Monday 27 June 2011

Edelweiss forays into Bangalore to finance housing

Leading financial services group company Edelweiss Housing Finance Ltd (EHFL) has entered the lucrative Bangalore market to provide home loans as the tech hub accounts for about 70 percent of the housing finance in Karnataka.
“Bangalore is amongst the top residential markets in the country after Mumbai and Delhi. In view of the potential growth of the resilient IT industry and increasing migration, demand for housing in this tech hub will remain robust,” EHFL chief executive Anil Kothuri told reporters here Monday.
After securing license in September 2010, the housing finance arm has disbursed Rs.200 crore as home loans at fixed and variable rates during the six months of its operations in last fiscal (2010-11) and has set a target of disbursing about Rs.1,000 crore this fiscal (2011-12) in the three cities and six more cities where it plans to commence operations during the year.
“Our approach is based on offering differentiate products and an internet based sales process for applicants. We offer home loans repayable over 25 years in the long-term and against property up to 80 percent of the value,” Kothuri said.
With operating margins under pressure in housing finance, the company’s interest rates are on par with the industry in a narrow band starting with 10.5 percent per annum.

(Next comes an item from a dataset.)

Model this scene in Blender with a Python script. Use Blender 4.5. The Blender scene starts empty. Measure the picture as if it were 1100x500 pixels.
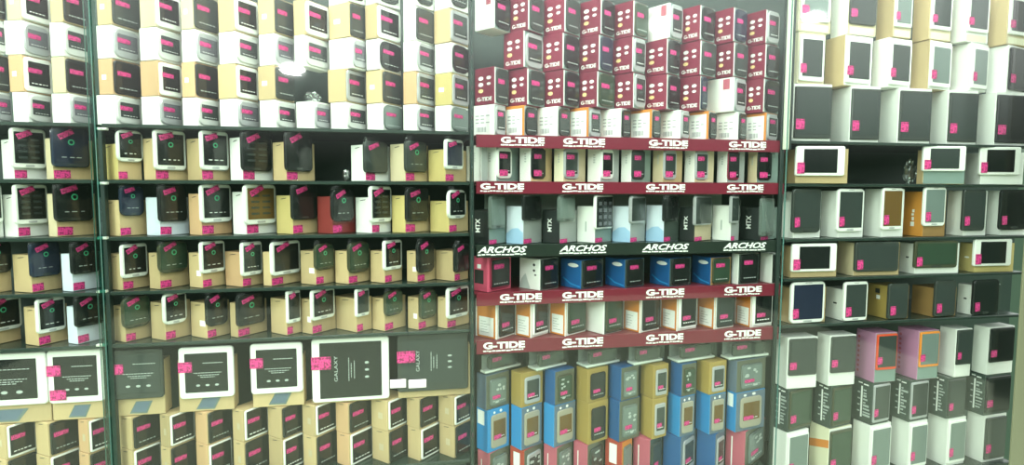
import bpy, bmesh, math, random
from math import sin, cos, tan, pi, radians
from mathutils import Vector, Matrix

random.seed(11)
SC = bpy.context.scene
COL = SC.collection

# ------------------------------------------------------------------ camera
F, YAW, PITCH, ROLL = 620.0, 0.1912, -0.07422, 0.002965
DIST, EYE = 1.60, 1.55
f_ = Vector((sin(YAW)*cos(PITCH), cos(YAW)*cos(PITCH), sin(PITCH)))
r0_ = Vector((cos(YAW), -sin(YAW), 0)); u0_ = r0_.cross(f_)
r_ = cos(ROLL)*r0_ + sin(ROLL)*u0_
u_ = -sin(ROLL)*r0_ + cos(ROLL)*u0_
CAM = Vector((0, -DIST, EYE))
cd = bpy.data.cameras.new('camera'); cam = bpy.data.objects.new('camera', cd); COL.objects.link(cam)
cd.sensor_width = 36; cd.lens = 36*F/1100; cd.clip_start = .02
cam.matrix_world = Matrix(((r_.x, u_.x, -f_.x, CAM.x), (r_.y, u_.y, -f_.y, CAM.y), (r_.z, u_.z, -f_.z, CAM.z), (0, 0, 0, 1)))
SC.camera = cam

def ray(px, py):
    return r_*((px-550)/F) + u_*(-(py-250)/F) + f_
def hit(px, py, y=0.0):                     # a measured point of the display front
    d = ray(px, py); return CAM + d*((y+DIST)/d.y)
def zat(px, py, y=0.0): return hit(px, py, y).z
def hit_plane(px, py, p, n):
    d = ray(px, py); return CAM + d*((p-CAM).dot(n)/d.dot(n))

# ------------------------------------------------------------------ materials
M = {}
def mat(name, col, rough=.5, metal=0., spec=.5, var=0., grain=0., coat=0., emit=None):
    m = bpy.data.materials.new(name); m.use_nodes = True
    nt = m.node_tree; b = nt.nodes['Principled BSDF']
    b.inputs['Base Color'].default_value = (*col, 1); b.inputs['Roughness'].default_value = rough
    b.inputs['Metallic'].default_value = metal; b.inputs['Specular IOR Level'].default_value = spec
    b.inputs['Coat Weight'].default_value = coat
    src = None
    if grain:
        tc = nt.nodes.new('ShaderNodeTexCoord'); mp = nt.nodes.new('ShaderNodeMapping')
        mp.inputs['Scale'].default_value = (160, 160, 9)
        nz = nt.nodes.new('ShaderNodeTexNoise'); nz.inputs['Scale'].default_value = 1.0; nz.inputs['Detail'].default_value = 3
        nt.links.new(tc.outputs['Object'], mp.inputs['Vector']); nt.links.new(mp.outputs['Vector'], nz.inputs['Vector'])
        mr = nt.nodes.new('ShaderNodeMapRange'); mr.inputs['To Min'].default_value = 1-grain; mr.inputs['To Max'].default_value = 1+grain*.6
        nt.links.new(nz.outputs['Fac'], mr.inputs['Value']); src = mr.outputs['Result']
    if var:
        oi = nt.nodes.new('ShaderNodeObjectInfo'); mr = nt.nodes.new('ShaderNodeMapRange')
        mr.inputs['To Min'].default_value = 1-var; mr.inputs['To Max'].default_value = 1+var*.5
        nt.links.new(oi.outputs['Random'], mr.inputs['Value'])
        if src:
            mm = nt.nodes.new('ShaderNodeMath'); mm.operation = 'MULTIPLY'
            nt.links.new(src, mm.inputs[0]); nt.links.new(mr.outputs['Result'], mm.inputs[1]); src = mm.outputs[0]
        else: src = mr.outputs['Result']
    if src:
        mx = nt.nodes.new('ShaderNodeVectorMath'); mx.operation = 'SCALE'
        mx.inputs[0].default_value = col; nt.links.new(src, mx.inputs['Scale'])
        nt.links.new(mx.outputs['Vector'], b.inputs['Base Color'])
    M[name] = m; return m

mat('kraft', (.56, .41, .22), .6, var=.16, grain=.10)
mat('yellow_kraft', (.56, .44, .17), .6, var=.1, grain=.10)
mat('orange_kraft', (.60, .37, .20), .6, var=.1, grain=.10)
mat('pale_kraft', (.60, .50, .33), .6, var=.1, grain=.08)
mat('white_card', (.80, .80, .77), .45, var=.07)
mat('blue_white_card', (.66, .72, .82), .45, var=.05)
mat('grey_card', (.33, .35, .34), .5, var=.1)
mat('oxblood_card', (.22, .025, .022), .5)
mat('maroon_card', (.20, .012, .04), .4, var=.18)
mat('black_card', (.016, .02, .02), .4)
mat('dark_card', (.055, .075, .065), .25)
mat('orange_card', (.66, .22, .03), .45, var=.12)
mat('amber_card', (.62, .26, .045), .45)
mat('gold_card', (.38, .26, .07), .4, var=.1)
mat('blue_card', (.012, .095, .28), .4, var=.15)
mat('light_blue_card', (.022, .24, .56), .4, var=.1)
mat('sky_print', (.34, .52, .72), .4)
mat('slate_card', (.11, .15, .21), .4)
mat('pink_card', (.46, .10, .15), .4)
mat('red_card', (.42, .05, .03), .4)
mat('mauve_card', (.52, .24, .40), .4)
mat('magenta_card', (.66, .10, .18), .4)
mat('cream_card', (.74, .70, .52), .5)
mat('olive_card', (.105, .11, .08), .3)
mat('teal_grey_card', (.20, .27, .25), .35)
mat('brown_card', (.30, .17, .06), .45)
mat('barcode_ink', (.42, .43, .44), .6)
mat('ink', (.02, .02, .02), .5)
mat('white_ink', (.86, .86, .84), .5)
mat('grey_ink', (.42, .46, .44), .5)
mat('yellow_ink', (.85, .62, .28), .5)
mat('green_ink', (.05, .42, .22), .4)
mat('white_plastic', (.84, .84, .81), .25, coat=.3)
mat('tan_plastic', (.34, .31, .25), .3)
mat('pearl_plastic', (.60, .60, .585), .3)
mat('silver_plastic', (.42, .42, .44), .28, metal=.2)
mat('black_plastic', (.014, .015, .016), .22)
mat('navy_plastic', (.018, .026, .05), .25)
mat('olive_plastic', (.05, .052, .028), .3)
mat('red_plastic', (.70, .07, .02), .3)
mat('orange_plastic', (.80, .25, .03), .3)
mat('grey_plastic', (.040, .046, .042), .25)
mat('clear_grey_plastic', (.12, .145, .135), .15)
mat('screen_black', (.010, .011, .012), .12)
mat('screen_grey', (.036, .044, .043), .16)
mat('screen_pale', (.16, .20, .19), .2)
mat('screen_silver', (.12, .12, .14), .25)
mat('screen_navy', (.016, .02, .045), .15)
mat('screen_brown', (.14, .075, .02), .25)
mat('screen_green', (.03, .055, .035), .2)
mat('strip_maroon', (.155, .007, .024), .3)
mat('strip_black', (.010, .018, .013), .3)
mat('shelf_dark', (.018, .032, .026), .22)
mat('shelf_edge', (.022, .036, .03), .2)
mat('shelf_maroon', (.18, .02, .035), .35)
mat('aluminium', (.46, .50, .46), .35, metal=.55)
mat('post_dark', (.014, .026, .023), .35)
mat('post_cream', (.58, .62, .50), .4)
mat('steel', (.80, .80, .76), .3, metal=.5)
mat('wall_dark', (.020, .040, .033), .45)
mat('wall_pale', (.38, .47, .40), .6)
mat('floor_tile', (.46, .54, .36), .5)
mat('glass_edge', (.10, .24, .21), .15)
mat('post_olive', (.17, .19, .11), .45)

def sticker_mat():
    m = bpy.data.materials.new('pink_sticker'); m.use_nodes = True; nt = m.node_tree
    b = nt.nodes['Principled BSDF']; b.inputs['Roughness'].default_value = .5
    tc = nt.nodes.new('ShaderNodeTexCoord'); mp = nt.nodes.new('ShaderNodeMapping'); mp.inputs['Scale'].default_value = (5, 1, 3.2)
    nz = nt.nodes.new('ShaderNodeTexNoise'); nz.inputs['Scale'].default_value = 1.6; nz.inputs['Detail'].default_value = 2
    cr = nt.nodes.new('ShaderNodeValToRGB')
    cr.color_ramp.elements[0].position = .44; cr.color_ramp.elements[0].color = (.24, .012, .08, 1)
    cr.color_ramp.elements[1].position = .50; cr.color_ramp.elements[1].color = (.80, .05, .28, 1)
    nt.links.new(tc.outputs['Generated'], mp.inputs['Vector']); nt.links.new(mp.outputs['Vector'], nz.inputs['Vector'])
    nt.links.new(nz.outputs['Fac'], cr.inputs['Fac']); nt.links.new(cr.outputs['Color'], b.inputs['Base Color'])
    M['pink_sticker'] = m
sticker_mat()

def clear_mat(name, tint, base, edge, rough, tint_fac=1.0):
    """thin clear sheet: see-through with a mirror share that rises towards grazing angles"""
    m = bpy.data.materials.new(name); m.use_nodes = True; nt = m.node_tree
    for n in list(nt.nodes): nt.nodes.remove(n)
    o = nt.nodes.new('ShaderNodeOutputMaterial'); mx = nt.nodes.new('ShaderNodeMixShader')
    t = nt.nodes.new('ShaderNodeBsdfTransparent'); t.inputs['Color'].default_value = (*tint, 1)
    g = nt.nodes.new('ShaderNodeBsdfGlossy'); g.inputs['Roughness'].default_value = rough; g.inputs['Color'].default_value = (1, 1, 1, 1)
    lw = nt.nodes.new('ShaderNodeLayerWeight'); lw.inputs['Blend'].default_value = .5
    p = nt.nodes.new('ShaderNodeMath'); p.operation = 'POWER'; p.inputs[1].default_value = 4
    mr = nt.nodes.new('ShaderNodeMapRange'); mr.inputs['To Min'].default_value = base; mr.inputs['To Max'].default_value = edge
    nt.links.new(lw.outputs['Facing'], p.inputs[0]); nt.links.new(p.outputs[0], mr.inputs['Value'])
    nt.links.new(mr.outputs['Result'], mx.inputs['Fac']); nt.links.new(t.outputs[0], mx.inputs[1]); nt.links.new(g.outputs[0], mx.inputs[2])
    nt.links.new(mx.outputs[0], o.inputs['Surface']); M[name] = m
clear_mat('glass', (.955, .99, .967), .026, .5, 0.035)
clear_mat('teal_glass', (.22, .52, .47), .04, .5, .08)
clear_mat('bag_film', (.97, .98, .97), .022, .45, .10)
clear_mat('clear_box', (.90, .94, .92), .06, .5, .08)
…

As demand for housing will remain strong in cities across the country due to rising incomes, demographic dividend and increasing urbanisation, the retail housing finance market size is projected to double over the next five years to Rs.3 trillion from Rs.1.5 trillion currently.
“We expect to capture around two percent of the Bangalore market over the next five years, which will give us a loan book of about Rs.1,000 crore by 2015,” Kothuri said.
Of the Rs.150,000 crore (Rs.1.5 trillion) disbursed as home loans across the country last fiscal, about Rs.10,000 crore were disbursed across Karnataka, with Bangalore accounting for 70 percent of it and Mysore about 50 percent of the remaining 30 percent loan amount.
“Mortgage market is still at nascent stage in India for various factors due to lack of regulation in the housing sector. As against 70 percent in the US, 15 percent in Singapore, penetration of mortgage loans is a mere 5 percent in India,” Kothuri noted.